Historia o przyjaźni, małżeńskim kryzysie, samotności singli, życiu w rodzinie, zmęczeniu macierzyństwem i marzeniach o byciu matką. Czyli serial dla każdego. Nie było dotąd w telewizji niczego podobnego do „Bliskości”.
Po obejrzeniu zapowiedzi albo kilku pierwszych odcinków można skojarzyć tę produkcję z kultowymi niegdyś „Przyjaciółmi” albo zauważyć humor znany z innych scenariuszy twórców „Bliskości”, braci Marka i Jaya Duplassów. Ale to tylko powierzchowne wrażenia. Ten serial daje znacznie więcej: dokładne portrety psychologiczne czwórki głównych bohaterów, bliskie spojrzenie na ich relacje, pełne empatii pokazanie całego uroku, ale też zwyczajności zbliżania się do czterdziestki. Nie słychać tu śmiechu z puszki i żadne emocje, również te złe, nie wydają się przesadzone. Wszystko brzmi tu prawdziwie i nietrudno znaleźć postać, która przypomina nas. Choć zarys akcji brzmi jak oderwany od realiów, w których żyje większość.

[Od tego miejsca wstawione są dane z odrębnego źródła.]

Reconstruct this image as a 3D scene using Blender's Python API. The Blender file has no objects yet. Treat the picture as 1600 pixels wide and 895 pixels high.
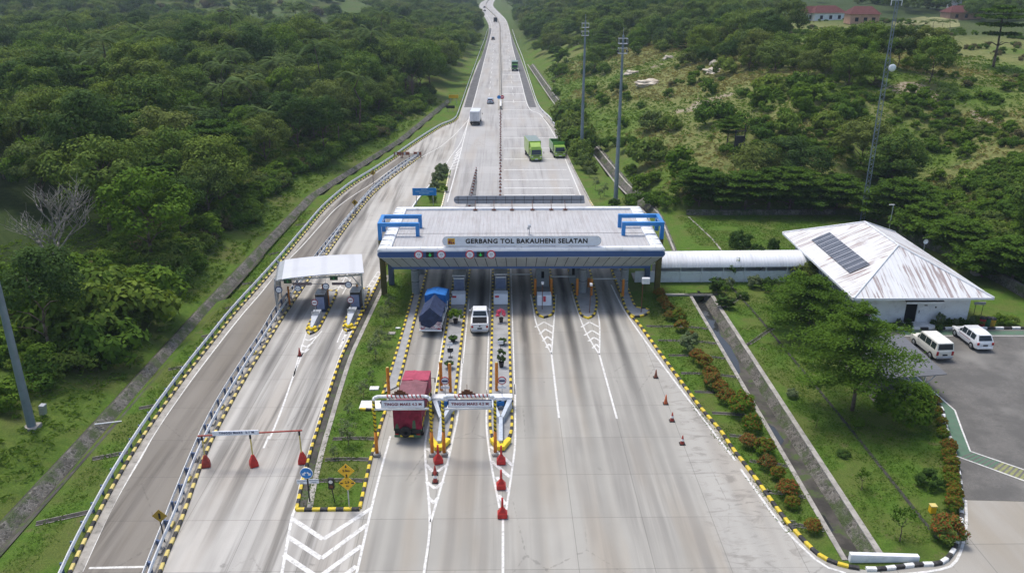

Realizator dźwięku w Los Angeles Brett (Mark Duplass) i jego żona Michelle (Melanie Linskey), która zostawiła pracę, żeby wychowywać dzieci, mieszkają na przedmieściach w domu z ogródkiem. Mają kilkuletnią córkę i kilkumiesięcznego syna. Nie pracują w biurach, wciąż chodzą na imprezy, wciąż są w sobie zakochani, a jednak czują wypalenie, zmęczenie, tęsknią za świeżością w związku. Poznajemy też siostrę Michelle, Tinę (Amanda Peet), samotną kobietę bez pomysłu ani na swoje życie zawodowe, ani na prywatne. I przyjaciela Bretta, Alexa (Steve Zissis), wiecznego statystę marzącego o karierze aktora.
Sukces tego scenariusza polega na tym, że ostatecznie nie ma większego znaczenia, jakie zawody wykonują i gdzie mieszkają. Ważniejsze jest to, że chcieliby zatrzymać beztroskę, młodzieńczy zachwyt życiem, odwagę oraz bardzo prozaiczne cechy takie jak sprawność fizyczna i witalność. I oczywiście, jak każdy z nas, nie potrafią.
Ich slalom między życiowymi przeszkodami, nieudane wybory, złe decyzje sprawiają, że współczujemy. Ale raz na jakiś czas – rzadko, za to spektakularnie – od upadku ratują ich humor, fantazja, dziecięca radość albo najsilniejsze relacje z najbliższymi. Albo wszystko jednocześnie. Dlatego chcemy oglądać bohaterów „Bliskości”. Żeby zobaczyć samych siebie: zazwyczaj popełniających błędy, jednak od czasu do czasu zdolnych do wybrania tego, w co naprawdę wierzymy.